A área já consta da base cadastral e está na relação de títulos definitivos, onde constam também a planta de localização dos lotes e a matrícula. Embora não exista nenhuma benfeitoria na “Lagoa Azul”, o título existente está em nome de Clarindo Epifânio da Silva e foi sobreposto pelo emitido em favor de Ilma Pereira Ramos, uma senhora humilde que, suspeita-se, tenha sido usada como “laranja” para expedição do documento. Morando na periferia Norte de Cuiabá, Ilma Pereira foi procurada pela reportagem, mas não soube dar detalhes da área.

Há ainda denúncia de alguns funcionários do próprio Intermat de que houve pagamento de propina para titulação e liberação da área de 59,0497, que já estaria sendo negociada com um grupo de São Paulo por algo em torno de R$ 7 milhões, e que teria como destino a divisão em terrenos para formação de condomínios residenciais. Porém, ao fazer a checagem no Cartório de Registro de Imóveis, teria descoberto a sobreposição e recuado na intenção de compra da área.

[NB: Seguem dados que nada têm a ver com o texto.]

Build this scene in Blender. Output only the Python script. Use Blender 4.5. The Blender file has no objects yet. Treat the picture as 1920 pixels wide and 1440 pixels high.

Pela planta, a área desmembrada da propriedade de Clarindo Epifânio da Silva foi “cortada” pela pista da rodovia Emanuel Pinheiro, inclusive a duplicação que foi feita pelo governo do Estado, o que a torna passível de indenização pelo Instituto de Terras de Mato Grosso. Outro desmembramento também teria ocorrido no lote 128, cuja proprietária original é Benedita Amélia dos Santos Rosa.

A denúncia já foi encaminhada à Comissão de Regularização Fundiária da Assembléia Legislativa, que está analisando o que de fato ocorreu naquela área de terra e identificando os verdadeiros proprietários e os que armaram esse golpe para obterem lucros altíssimos.

OUTRO LADO

O assessor jurídico do Intermat, Marco Túlio de Araújo, confirma a sobreposição de títulos na área, porém, lembra que esse é um problema que vem desde o império e que ainda persiste em Mato Grosso. “O Estado não tem uma base cartográfica confiável e digitalizada. Toda nossa base ainda está no papel vegetal e estamos trabalhando para que até junho ou julho tenhamos essas peças digitalizadas para evitar esse tipo de problema, uma vez que as regiões de Mato Grosso possuem mais de uma carta (mapa) e as informações de uma mais antiga pode não estar na mais recente o que acaba causando esse problema”, explica.

Marco Túlio explica que, no caso da “Lagoa Azul”, existe ainda um outro título que sobrepõe ao de Clarindo Epifânio da Silva e que, tanto para essa área, como para as demais onde forem detectadas as sobreposições de títulos, a solução seria reconhecer o documento de quem está na posse da terra e não dos outros títulos existentes, cujos proprietários, muitas vezes, nem moram em Mato Grosso.